Task to carry out: Copy the data below exactly.

Information provided:
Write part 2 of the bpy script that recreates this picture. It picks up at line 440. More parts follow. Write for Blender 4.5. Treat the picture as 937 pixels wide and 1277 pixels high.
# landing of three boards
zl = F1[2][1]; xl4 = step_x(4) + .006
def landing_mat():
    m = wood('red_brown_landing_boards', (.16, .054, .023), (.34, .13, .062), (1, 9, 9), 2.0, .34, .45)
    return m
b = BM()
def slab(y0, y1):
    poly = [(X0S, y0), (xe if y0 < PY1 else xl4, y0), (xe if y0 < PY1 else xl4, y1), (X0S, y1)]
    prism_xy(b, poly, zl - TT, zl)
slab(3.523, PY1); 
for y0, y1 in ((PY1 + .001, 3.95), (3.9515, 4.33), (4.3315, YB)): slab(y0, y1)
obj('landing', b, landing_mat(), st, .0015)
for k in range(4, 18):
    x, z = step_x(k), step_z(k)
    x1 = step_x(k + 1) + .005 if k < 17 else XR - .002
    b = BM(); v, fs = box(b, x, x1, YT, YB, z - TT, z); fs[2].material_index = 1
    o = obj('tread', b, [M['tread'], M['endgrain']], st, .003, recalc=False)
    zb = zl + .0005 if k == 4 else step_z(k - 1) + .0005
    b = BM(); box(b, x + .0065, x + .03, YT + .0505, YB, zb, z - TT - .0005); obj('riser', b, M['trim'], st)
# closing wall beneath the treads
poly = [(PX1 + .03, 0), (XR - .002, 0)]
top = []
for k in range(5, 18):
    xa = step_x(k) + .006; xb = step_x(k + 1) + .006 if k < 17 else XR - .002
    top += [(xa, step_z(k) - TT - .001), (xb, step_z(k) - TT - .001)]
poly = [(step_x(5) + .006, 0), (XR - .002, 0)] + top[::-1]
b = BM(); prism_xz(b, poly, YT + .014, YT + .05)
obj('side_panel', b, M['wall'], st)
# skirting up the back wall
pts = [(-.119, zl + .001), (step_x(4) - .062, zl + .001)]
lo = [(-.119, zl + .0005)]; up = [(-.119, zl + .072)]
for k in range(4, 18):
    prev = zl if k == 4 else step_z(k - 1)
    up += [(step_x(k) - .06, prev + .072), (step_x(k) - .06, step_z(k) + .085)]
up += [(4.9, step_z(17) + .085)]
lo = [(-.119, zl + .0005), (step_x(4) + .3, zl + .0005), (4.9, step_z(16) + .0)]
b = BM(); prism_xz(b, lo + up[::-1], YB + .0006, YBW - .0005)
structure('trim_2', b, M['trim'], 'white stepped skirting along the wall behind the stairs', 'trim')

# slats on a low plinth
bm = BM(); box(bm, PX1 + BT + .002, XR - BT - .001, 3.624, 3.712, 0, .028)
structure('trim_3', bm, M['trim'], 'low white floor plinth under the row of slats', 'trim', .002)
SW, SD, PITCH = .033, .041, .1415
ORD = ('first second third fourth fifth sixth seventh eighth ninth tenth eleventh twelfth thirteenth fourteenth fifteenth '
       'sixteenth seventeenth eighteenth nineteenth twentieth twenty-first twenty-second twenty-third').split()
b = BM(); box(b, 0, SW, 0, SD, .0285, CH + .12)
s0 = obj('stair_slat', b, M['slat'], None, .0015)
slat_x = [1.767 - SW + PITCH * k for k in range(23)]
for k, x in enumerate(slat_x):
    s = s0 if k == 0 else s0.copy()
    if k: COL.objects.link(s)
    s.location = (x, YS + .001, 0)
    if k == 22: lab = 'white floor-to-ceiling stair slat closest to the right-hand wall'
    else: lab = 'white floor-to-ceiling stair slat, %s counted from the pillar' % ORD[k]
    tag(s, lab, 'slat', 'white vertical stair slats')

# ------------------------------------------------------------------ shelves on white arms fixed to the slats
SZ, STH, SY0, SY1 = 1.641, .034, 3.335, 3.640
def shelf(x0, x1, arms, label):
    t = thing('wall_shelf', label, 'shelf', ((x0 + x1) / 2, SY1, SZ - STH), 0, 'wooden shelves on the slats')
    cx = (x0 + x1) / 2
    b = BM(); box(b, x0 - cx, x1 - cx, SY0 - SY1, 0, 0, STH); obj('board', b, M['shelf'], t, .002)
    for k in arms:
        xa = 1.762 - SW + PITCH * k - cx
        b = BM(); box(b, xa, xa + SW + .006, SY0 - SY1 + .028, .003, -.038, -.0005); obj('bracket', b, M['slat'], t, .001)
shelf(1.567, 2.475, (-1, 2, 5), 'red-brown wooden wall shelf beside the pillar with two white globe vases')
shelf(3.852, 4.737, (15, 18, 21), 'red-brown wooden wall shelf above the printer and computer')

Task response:
Write part 2 of the bpy script that recreates this picture. It picks up at line 440. More parts follow. Write for Blender 4.5. Treat the picture as 937 pixels wide and 1277 pixels high.
# landing of three boards
zl = F1[2][1]; xl4 = step_x(4) + .006
def landing_mat():
    m = wood('red_brown_landing_boards', (.16, .054, .023), (.34, .13, .062), (1, 9, 9), 2.0, .34, .45)
    return m
b = BM()
def slab(y0, y1):
    poly = [(X0S, y0), (xe if y0 < PY1 else xl4, y0), (xe if y0 < PY1 else xl4, y1), (X0S, y1)]
    prism_xy(b, poly, zl - TT, zl)
slab(3.523, PY1); 
for y0, y1 in ((PY1 + .001, 3.95), (3.9515, 4.33), (4.3315, YB)): slab(y0, y1)
obj('landing', b, landing_mat(), st, .0015)
for k in range(4, 18):
    x, z = step_x(k), step_z(k)
    x1 = step_x(k + 1) + .005 if k < 17 else XR - .002
    b = BM(); v, fs = box(b, x, x1, YT, YB, z - TT, z); fs[2].material_index = 1
    o = obj('tread', b, [M['tread'], M['endgrain']], st, .003, recalc=False)
    zb = zl + .0005 if k == 4 else step_z(k - 1) + .0005
    b = BM(); box(b, x + .0065, x + .03, YT + .0505, YB, zb, z - TT - .0005); obj('riser', b, M['trim'], st)
# closing wall beneath the treads
poly = [(PX1 + .03, 0), (XR - .002, 0)]
top = []
for k in range(5, 18):
    xa = step_x(k) + .006; xb = step_x(k + 1) + .006 if k < 17 else XR - .002
    top += [(xa, step_z(k) - TT - .001), (xb, step_z(k) - TT - .001)]
poly = [(step_x(5) + .006, 0), (XR - .002, 0)] + top[::-1]
b = BM(); prism_xz(b, poly, YT + .014, YT + .05)
obj('side_panel', b, M['wall'], st)
# skirting up the back wall
pts = [(-.119, zl + .001), (step_x(4) - .062, zl + .001)]
lo = [(-.119, zl + .0005)]; up = [(-.119, zl + .072)]
for k in range(4, 18):
    prev = zl if k == 4 else step_z(k - 1)
    up += [(step_x(k) - .06, prev + .072), (step_x(k) - .06, step_z(k) + .085)]
up += [(4.9, step_z(17) + .085)]
lo = [(-.119, zl + .0005), (step_x(4) + .3, zl + .0005), (4.9, step_z(16) + .0)]
b = BM(); prism_xz(b, lo + up[::-1], YB + .0006, YBW - .0005)
structure('trim_2', b, M['trim'], 'white stepped skirting along the wall behind the stairs', 'trim')

# slats on a low plinth
bm = BM(); box(bm, PX1 + BT + .002, XR - BT - .001, 3.624, 3.712, 0, .028)
structure('trim_3', bm, M['trim'], 'low white floor plinth under the row of slats', 'trim', .002)
SW, SD, PITCH = .033, .041, .1415
ORD = ('first second third fourth fifth sixth seventh eighth ninth tenth eleventh twelfth thirteenth fourteenth fifteenth '
       'sixteenth seventeenth eighteenth nineteenth twentieth twenty-first twenty-second twenty-third').split()
b = BM(); box(b, 0, SW, 0, SD, .0285, CH + .12)
s0 = obj('stair_slat', b, M['slat'], None, .0015)
slat_x = [1.767 - SW + PITCH * k for k in range(23)]
for k, x in enumerate(slat_x):
    s = s0 if k == 0 else s0.copy()
    if k: COL.objects.link(s)
    s.location = (x, YS + .001, 0)
    if k == 22: lab = 'white floor-to-ceiling stair slat closest to the right-hand wall'
    else: lab = 'white floor-to-ceiling stair slat, %s counted from the pillar' % ORD[k]
    tag(s, lab, 'slat', 'white vertical stair slats')

# ------------------------------------------------------------------ shelves on white arms fixed to the slats
SZ, STH, SY0, SY1 = 1.641, .034, 3.335, 3.640
def shelf(x0, x1, arms, label):
    t = thing('wall_shelf', label, 'shelf', ((x0 + x1) / 2, SY1, SZ - STH), 0, 'wooden shelves on the slats')
    cx = (x0 + x1) / 2
    b = BM(); box(b, x0 - cx, x1 - cx, SY0 - SY1, 0, 0, STH); obj('board', b, M['shelf'], t, .002)
    for k in arms:
        xa = 1.762 - SW + PITCH * k - cx
        b = BM(); box(b, xa, xa + SW + .006, SY0 - SY1 + .028, .003, -.038, -.0005); obj('bracket', b, M['slat'], t, .001)
shelf(1.567, 2.475, (-1, 2, 5), 'red-brown wooden wall shelf beside the pillar with two white globe vases')
shelf(3.852, 4.737, (15, 18, 21), 'red-brown wooden wall shelf above the printer and computer')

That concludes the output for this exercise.